Reproduce the listing verbatim.

──────────

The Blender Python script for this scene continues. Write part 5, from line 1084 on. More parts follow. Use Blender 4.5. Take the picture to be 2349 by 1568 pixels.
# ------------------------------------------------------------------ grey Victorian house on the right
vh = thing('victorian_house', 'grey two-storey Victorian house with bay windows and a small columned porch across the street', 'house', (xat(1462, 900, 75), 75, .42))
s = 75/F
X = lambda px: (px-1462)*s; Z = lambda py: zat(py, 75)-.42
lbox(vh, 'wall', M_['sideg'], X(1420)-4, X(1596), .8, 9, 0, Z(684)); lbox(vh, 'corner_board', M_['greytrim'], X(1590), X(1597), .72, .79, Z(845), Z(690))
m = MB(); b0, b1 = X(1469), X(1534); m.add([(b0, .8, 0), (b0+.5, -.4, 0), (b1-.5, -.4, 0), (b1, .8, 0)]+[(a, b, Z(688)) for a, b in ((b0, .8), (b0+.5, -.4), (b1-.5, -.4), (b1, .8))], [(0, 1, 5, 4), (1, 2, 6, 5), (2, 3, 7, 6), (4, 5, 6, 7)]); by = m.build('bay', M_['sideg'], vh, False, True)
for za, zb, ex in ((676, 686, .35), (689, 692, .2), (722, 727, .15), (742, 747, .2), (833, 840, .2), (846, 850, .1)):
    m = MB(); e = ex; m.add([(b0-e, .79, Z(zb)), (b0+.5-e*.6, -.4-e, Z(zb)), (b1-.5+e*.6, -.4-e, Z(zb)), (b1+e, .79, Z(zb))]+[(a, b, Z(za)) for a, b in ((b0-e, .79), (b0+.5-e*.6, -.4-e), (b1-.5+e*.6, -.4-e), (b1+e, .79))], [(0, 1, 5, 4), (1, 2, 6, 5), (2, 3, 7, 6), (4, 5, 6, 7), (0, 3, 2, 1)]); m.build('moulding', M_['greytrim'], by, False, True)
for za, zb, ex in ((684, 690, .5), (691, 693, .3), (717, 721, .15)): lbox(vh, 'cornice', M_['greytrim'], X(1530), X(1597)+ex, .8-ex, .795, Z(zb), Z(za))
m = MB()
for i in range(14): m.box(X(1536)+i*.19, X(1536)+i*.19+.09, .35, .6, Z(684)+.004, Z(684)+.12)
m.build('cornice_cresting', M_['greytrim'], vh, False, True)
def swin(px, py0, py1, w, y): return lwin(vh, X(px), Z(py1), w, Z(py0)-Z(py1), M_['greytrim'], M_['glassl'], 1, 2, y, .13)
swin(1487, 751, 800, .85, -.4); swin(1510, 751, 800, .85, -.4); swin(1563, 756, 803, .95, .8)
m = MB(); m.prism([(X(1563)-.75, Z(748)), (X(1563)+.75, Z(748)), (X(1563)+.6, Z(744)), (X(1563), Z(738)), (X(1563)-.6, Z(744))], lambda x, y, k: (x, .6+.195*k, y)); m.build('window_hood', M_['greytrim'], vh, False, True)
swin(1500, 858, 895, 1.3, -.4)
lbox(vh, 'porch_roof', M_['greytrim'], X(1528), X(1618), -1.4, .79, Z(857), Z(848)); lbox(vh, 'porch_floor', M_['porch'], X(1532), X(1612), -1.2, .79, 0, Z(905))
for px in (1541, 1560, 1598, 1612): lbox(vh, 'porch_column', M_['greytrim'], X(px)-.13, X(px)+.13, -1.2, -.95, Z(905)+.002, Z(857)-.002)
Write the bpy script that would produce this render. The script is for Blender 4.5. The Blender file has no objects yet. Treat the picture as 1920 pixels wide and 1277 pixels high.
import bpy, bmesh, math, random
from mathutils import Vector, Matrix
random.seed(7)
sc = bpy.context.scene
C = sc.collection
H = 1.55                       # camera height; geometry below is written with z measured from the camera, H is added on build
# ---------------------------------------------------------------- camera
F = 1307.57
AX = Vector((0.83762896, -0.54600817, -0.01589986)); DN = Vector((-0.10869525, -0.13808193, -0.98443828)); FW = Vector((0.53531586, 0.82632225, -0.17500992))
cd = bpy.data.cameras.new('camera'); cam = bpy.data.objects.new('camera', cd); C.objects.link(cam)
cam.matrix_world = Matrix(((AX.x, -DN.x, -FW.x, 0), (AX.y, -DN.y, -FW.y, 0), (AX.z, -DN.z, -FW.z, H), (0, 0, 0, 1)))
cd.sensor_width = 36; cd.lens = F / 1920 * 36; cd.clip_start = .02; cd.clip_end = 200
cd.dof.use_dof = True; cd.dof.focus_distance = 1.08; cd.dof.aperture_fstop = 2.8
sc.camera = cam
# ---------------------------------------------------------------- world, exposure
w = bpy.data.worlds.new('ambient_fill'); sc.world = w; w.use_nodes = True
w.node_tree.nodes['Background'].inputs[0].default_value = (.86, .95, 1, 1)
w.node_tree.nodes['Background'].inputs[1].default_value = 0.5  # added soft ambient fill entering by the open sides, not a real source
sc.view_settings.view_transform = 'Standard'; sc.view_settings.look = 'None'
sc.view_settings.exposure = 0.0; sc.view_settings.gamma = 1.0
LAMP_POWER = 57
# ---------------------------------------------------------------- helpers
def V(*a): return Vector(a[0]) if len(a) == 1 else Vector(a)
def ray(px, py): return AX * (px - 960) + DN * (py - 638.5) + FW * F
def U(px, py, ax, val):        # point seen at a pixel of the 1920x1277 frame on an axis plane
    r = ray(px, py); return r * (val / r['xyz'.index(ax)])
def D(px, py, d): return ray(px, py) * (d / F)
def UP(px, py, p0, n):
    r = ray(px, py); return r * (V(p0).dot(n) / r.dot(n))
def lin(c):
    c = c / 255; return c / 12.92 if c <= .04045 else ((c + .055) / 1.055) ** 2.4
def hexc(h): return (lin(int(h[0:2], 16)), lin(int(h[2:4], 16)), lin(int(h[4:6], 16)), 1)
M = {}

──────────

**SOLUTION BELOW**.
The Blender Python script for this scene continues. Write part 5, from line 1084 on. More parts follow. Use Blender 4.5. Take the picture to be 2349 by 1568 pixels.
# ------------------------------------------------------------------ grey Victorian house on the right
vh = thing('victorian_house', 'grey two-storey Victorian house with bay windows and a small columned porch across the street', 'house', (xat(1462, 900, 75), 75, .42))
s = 75/F
X = lambda px: (px-1462)*s; Z = lambda py: zat(py, 75)-.42
lbox(vh, 'wall', M_['sideg'], X(1420)-4, X(1596), .8, 9, 0, Z(684)); lbox(vh, 'corner_board', M_['greytrim'], X(1590), X(1597), .72, .79, Z(845), Z(690))
m = MB(); b0, b1 = X(1469), X(1534); m.add([(b0, .8, 0), (b0+.5, -.4, 0), (b1-.5, -.4, 0), (b1, .8, 0)]+[(a, b, Z(688)) for a, b in ((b0, .8), (b0+.5, -.4), (b1-.5, -.4), (b1, .8))], [(0, 1, 5, 4), (1, 2, 6, 5), (2, 3, 7, 6), (4, 5, 6, 7)]); by = m.build('bay', M_['sideg'], vh, False, True)
for za, zb, ex in ((676, 686, .35), (689, 692, .2), (722, 727, .15), (742, 747, .2), (833, 840, .2), (846, 850, .1)):
    m = MB(); e = ex; m.add([(b0-e, .79, Z(zb)), (b0+.5-e*.6, -.4-e, Z(zb)), (b1-.5+e*.6, -.4-e, Z(zb)), (b1+e, .79, Z(zb))]+[(a, b, Z(za)) for a, b in ((b0-e, .79), (b0+.5-e*.6, -.4-e), (b1-.5+e*.6, -.4-e), (b1+e, .79))], [(0, 1, 5, 4), (1, 2, 6, 5), (2, 3, 7, 6), (4, 5, 6, 7), (0, 3, 2, 1)]); m.build('moulding', M_['greytrim'], by, False, True)
for za, zb, ex in ((684, 690, .5), (691, 693, .3), (717, 721, .15)): lbox(vh, 'cornice', M_['greytrim'], X(1530), X(1597)+ex, .8-ex, .795, Z(zb), Z(za))
m = MB()
for i in range(14): m.box(X(1536)+i*.19, X(1536)+i*.19+.09, .35, .6, Z(684)+.004, Z(684)+.12)
m.build('cornice_cresting', M_['greytrim'], vh, False, True)
def swin(px, py0, py1, w, y): return lwin(vh, X(px), Z(py1), w, Z(py0)-Z(py1), M_['greytrim'], M_['glassl'], 1, 2, y, .13)
swin(1487, 751, 800, .85, -.4); swin(1510, 751, 800, .85, -.4); swin(1563, 756, 803, .95, .8)
m = MB(); m.prism([(X(1563)-.75, Z(748)), (X(1563)+.75, Z(748)), (X(1563)+.6, Z(744)), (X(1563), Z(738)), (X(1563)-.6, Z(744))], lambda x, y, k: (x, .6+.195*k, y)); m.build('window_hood', M_['greytrim'], vh, False, True)
swin(1500, 858, 895, 1.3, -.4)
lbox(vh, 'porch_roof', M_['greytrim'], X(1528), X(1618), -1.4, .79, Z(857), Z(848)); lbox(vh, 'porch_floor', M_['porch'], X(1532), X(1612), -1.2, .79, 0, Z(905))
for px in (1541, 1560, 1598, 1612): lbox(vh, 'porch_column', M_['greytrim'], X(px)-.13, X(px)+.13, -1.2, -.95, Z(905)+.002, Z(857)-.002)
Write the bpy script that would produce this render. The script is for Blender 4.5. The Blender file has no objects yet. Treat the picture as 1920 pixels wide and 1277 pixels high.
import bpy, bmesh, math, random
from mathutils import Vector, Matrix
random.seed(7)
sc = bpy.context.scene
C = sc.collection
H = 1.55                       # camera height; geometry below is written with z measured from the camera, H is added on build
# ---------------------------------------------------------------- camera
F = 1307.57
AX = Vector((0.83762896, -0.54600817, -0.01589986)); DN = Vector((-0.10869525, -0.13808193, -0.98443828)); FW = Vector((0.53531586, 0.82632225, -0.17500992))
cd = bpy.data.cameras.new('camera'); cam = bpy.data.objects.new('camera', cd); C.objects.link(cam)
cam.matrix_world = Matrix(((AX.x, -DN.x, -FW.x, 0), (AX.y, -DN.y, -FW.y, 0), (AX.z, -DN.z, -FW.z, H), (0, 0, 0, 1)))
cd.sensor_width = 36; cd.lens = F / 1920 * 36; cd.clip_start = .02; cd.clip_end = 200
cd.dof.use_dof = True; cd.dof.focus_distance = 1.08; cd.dof.aperture_fstop = 2.8
sc.camera = cam
# ---------------------------------------------------------------- world, exposure
w = bpy.data.worlds.new('ambient_fill'); sc.world = w; w.use_nodes = True
w.node_tree.nodes['Background'].inputs[0].default_value = (.86, .95, 1, 1)
w.node_tree.nodes['Background'].inputs[1].default_value = 0.5  # added soft ambient fill entering by the open sides, not a real source
sc.view_settings.view_transform = 'Standard'; sc.view_settings.look = 'None'
sc.view_settings.exposure = 0.0; sc.view_settings.gamma = 1.0
LAMP_POWER = 57
# ---------------------------------------------------------------- helpers
def V(*a): return Vector(a[0]) if len(a) == 1 else Vector(a)
def ray(px, py): return AX * (px - 960) + DN * (py - 638.5) + FW * F
def U(px, py, ax, val):        # point seen at a pixel of the 1920x1277 frame on an axis plane
    r = ray(px, py); return r * (val / r['xyz'.index(ax)])
def D(px, py, d): return ray(px, py) * (d / F)
def UP(px, py, p0, n):
    r = ray(px, py); return r * (V(p0).dot(n) / r.dot(n))
def lin(c):
    c = c / 255; return c / 12.92 if c <= .04045 else ((c + .055) / 1.055) ** 2.4
def hexc(h): return (lin(int(h[0:2], 16)), lin(int(h[2:4], 16)), lin(int(h[4:6], 16)), 1)
M = {}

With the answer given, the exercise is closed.